Lynn Nottage’s Sweat (commissioned and produced by the Oregon Shakespeare Festival) is a distillation of the frustrations and personal tragedies visited on the working class of Reading, Pennsylvania. The economic shocks of globalization generally and NAFTA specifically resound here on Route 422 as plant closings, lockouts, and busted pensions. Nottage dramatizes these Berks County stories with a strong ensemble of nine fully-realized characters, by turns striving, washed up, deluded, and occasionally successful. All of them, in one way or another, are trying to find a way to hold the line, be it against strikebreakers, addiction, or self-destructive violence. And through Nottage’s particulars she achieves a universal.

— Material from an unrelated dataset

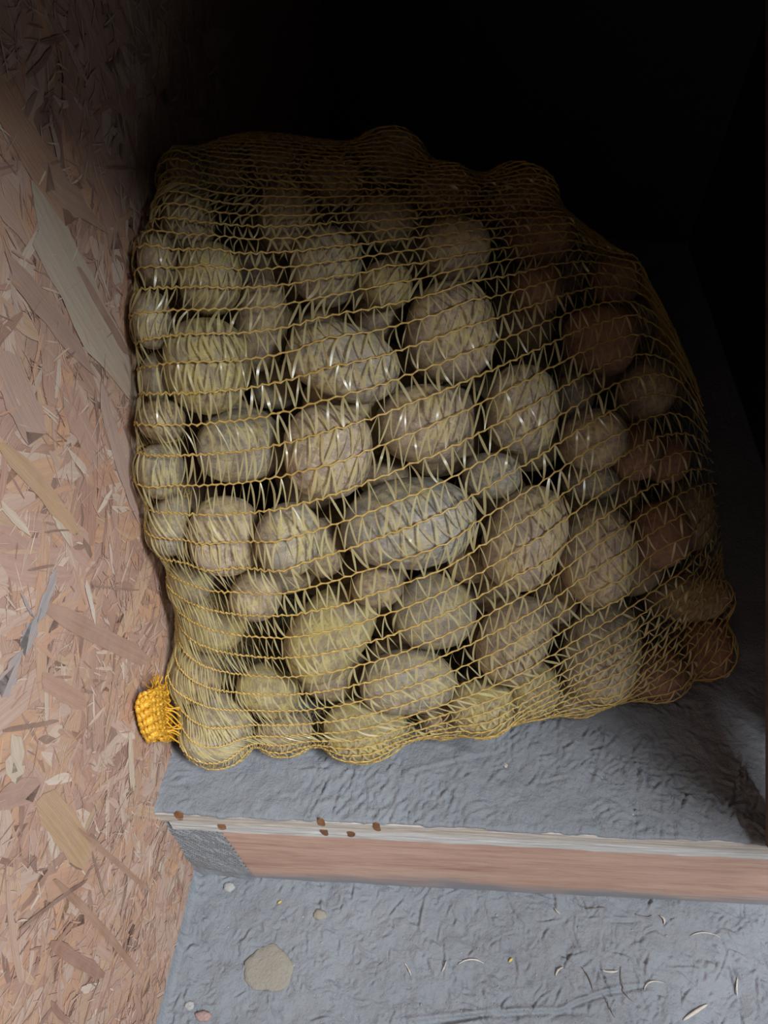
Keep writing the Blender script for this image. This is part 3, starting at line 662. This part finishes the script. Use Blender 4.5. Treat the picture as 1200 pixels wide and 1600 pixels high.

The main playing space is a local bar, designed by John Lee Beatty, meticulously tricked out with lamps advertising beer and a TV set playing news from the Bush-Gore campaign of 2000. It’s almost too good looking—one feels the need of a little grit and grime in the corners. It’s presided over by Jack Willis’s Stan, a veteran of both Vietnam and the shop floor; although partially disabled, he makes a worthy bartender, his voice a powerful deep bray of sardonic acceptance.

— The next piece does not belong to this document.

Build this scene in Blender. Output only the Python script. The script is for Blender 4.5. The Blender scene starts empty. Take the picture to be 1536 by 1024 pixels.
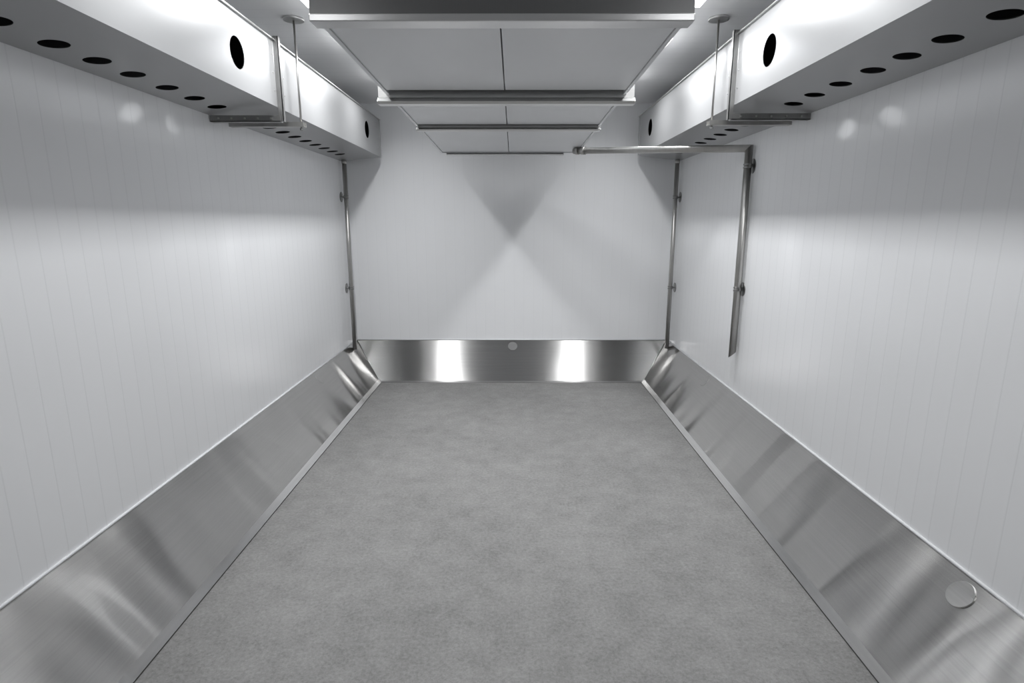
import bpy, bmesh, math
from mathutils import Vector, Matrix
S=bpy.context.scene
COL=S.collection
# ---------------- dimensions (metres) ----------------
XL,XR,YB,YF,ZC=-1.659,1.609,5.848,-1.4,2.72
SK_T=.382; LIP=.030
FL,FR,FB=-1.345,1.291,5.534      # floor edges
CX=-.04
# ---------------- materials ----------------
def newmat(name):
    m=bpy.data.materials.new(name); m.use_nodes=True
    nt=m.node_tree; b=nt.nodes['Principled BSDF']
    return m,nt,b
def N(nt,t,**kw):
    n=nt.nodes.new(t)
    for k,v in kw.items(): setattr(n,k,v)
    return n
def mth(nt,op,a,b=None,c=None):
    n=N(nt,'ShaderNodeMath',operation=op)
    for i,x in enumerate((a,b,c)):
        if x is None: continue
        if isinstance(x,(int,float)): n.inputs[i].default_value=x
        else: nt.links.new(x,n.inputs[i])
    return n.outputs[0]
def coord(nt):
    tc=N(nt,'ShaderNodeTexCoord'); return tc.outputs['Object']
def ramp(nt,fac,stops):
    r=N(nt,'ShaderNodeValToRGB'); e=r.color_ramp.elements
    e[0].position,e[0].color=stops[0][0],(*stops[0][1],1)
    e[1].position,e[1].color=stops[-1][0],(*stops[-1][1],1)
    for p,c in stops[1:-1]:
        x=e.new(p); x.color=(*c,1)
    nt.links.new(fac,r.inputs[0]); return r.outputs[0]
def noise(nt,vec,scale,detail=4,rough=.5,sc=None):
    if sc is not None:
        mp=N(nt,'ShaderNodeMapping'); mp.inputs['Scale'].default_value=sc
        nt.links.new(vec,mp.inputs[0]); vec=mp.outputs[0]
    n=N(nt,'ShaderNodeTexNoise'); n.inputs['Scale'].default_value=scale
    n.inputs['Detail'].default_value=detail; n.inputs['Roughness'].default_value=rough
    nt.links.new(vec,n.inputs['Vector']); return n.outputs[0]
def panel_mat(name,axis,spacing,col,rough,seam=.3,spec=.5):
    m,nt,b=newmat(name); v=coord(nt)
    sp=N(nt,'ShaderNodeSeparateXYZ'); nt.links.new(v,sp.inputs[0])
    c=sp.outputs[axis]
    def line(s,w):
        pp=mth(nt,'PINGPONG',c,s/2)
        mr=N(nt,'ShaderNodeMapRange'); mr.inputs[1].default_value=0; mr.inputs[2].default_value=w
        mr.inputs[3].default_value=1; mr.inputs[4].default_value=0
        nt.links.new(pp,mr.inputs[0]); return mr.outputs[0]
    lt=line(spacing,.0045)
    nz=noise(nt,v,1.3,3,.5)
    base=ramp(nt,nz,[(.3,tuple(x*.975 for x in col)),(.7,col)])
    mx=N(nt,'ShaderNodeMix',data_type='RGBA'); nt.links.new(mth(nt,'MULTIPLY',lt,seam),mx.inputs[0])
    nt.links.new(base,mx.inputs[6]); mx.inputs[7].default_value=(.3,.31,.32,1)
    nt.links.new(mx.outputs[2],b.inputs['Base Color'])
    b.inputs['Roughness'].default_value=rough
    b.inputs['Specular IOR Level'].default_value=spec
    wob=noise(nt,v,2.2,2,.4)
    h=mth(nt,'SUBTRACT',mth(nt,'MULTIPLY',wob,.35),lt)
    bp=N(nt,'ShaderNodeBump'); bp.inputs['Strength'].default_value=.10; bp.inputs['Distance'].default_value=.004
    nt.links.new(h,bp.inputs['Height']); nt.links.new(bp.outputs[0],b.inputs['Normal'])
    return m
def steel(name,tan,col=(.56,.56,.56),rough=.3,aniso=.8,streak=(60,1.2,60),var=.12,metal=1.0,warp=0,wsc=None):
    m,nt,b=newmat(name); v=coord(nt)
    b.inputs['Metallic'].default_value=metal
    n1=noise(nt,v,1.0,3,.6,sc=streak)
    n2=noise(nt,v,2.5,3,.5)
    cc=ramp(nt,n1,[(.25,tuple(x*(1-var) for x in col)),(.75,tuple(min(1,x*(1+var)) for x in col))])
    nt.links.new(cc,b.inputs['Base Color'])
    r=mth(nt,'ADD',mth(nt,'MULTIPLY',n1,.04),mth(nt,'MULTIPLY',n2,.08))
    r=mth(nt,'ADD',r,rough-.06); nt.links.new(r,b.inputs['Roughness'])
    if tan is not None:
        b.inputs['Anisotropic'].default_value=aniso
        cb=N(nt,'ShaderNodeCombineXYZ')
        for i in range(3): cb.inputs[i].default_value=tan[i]
        nt.links.new(cb.outputs[0],b.inputs['Tangent'])
    if warp:
        n3=noise(nt,v,1.7,1,.4,sc=wsc)
        bp=N(nt,'ShaderNodeBump'); bp.inputs['Strength'].default_value=1; bp.inputs['Distance'].default_value=warp
        nt.links.new(n3,bp.inputs['Height']); nt.links.new(bp.outputs[0],b.inputs['Normal'])
    return m
def plain(name,col,rough=.5,metal=0):
    m,nt,b=newmat(name); v=coord(nt)
    n=noise(nt,v,9,3,.5)
    cc=ramp(nt,n,[(.3,tuple(x*.93 for x in col)),(.7,col)])
    nt.links.new(cc,b.inputs['Base Color']); b.inputs['Roughness'].default_value=rough
    b.inputs['Metallic'].default_value=metal
    return m
WHITE=(.885,.893,.906)
M_side=panel_mat('wall_panel_side',1,.10,WHITE,.22,seam=.10)
M_back=panel_mat('wall_panel_back',0,.10,WHITE,.38,seam=.05)
M_ceil=panel_mat('ceiling_panel',1,.12,(.90,.905,.912),.30,seam=.15)
KC=(.52,.513,.502)
M_skL=steel('brushed_steel_left',(-.62,0,.785),streak=(160,1.6,160),col=KC,rough=.20,aniso=.95,var=.07,warp=.052,wsc=(.45,1.5,.45))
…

- Sweat, by Lynn Nottage, directed by Kate Whoriskey, Arena Stage Kreeger Theater, Washington
In a note in the program book, Executive Producer Edgar Dobie calls out the importance of unions and collective bargaining to the artistic process.
Embracing a system of unions benefits both employees and employers; the production you are about to enjoy would not have been possible without several of the unions mentioned above, nor could it have transferred from the Oregon Shakespeare Festival to Arena in its original form. We are indebted to the men and women who are represented within these unions, as they hold us accountable to our commitment to fairness and prosperity.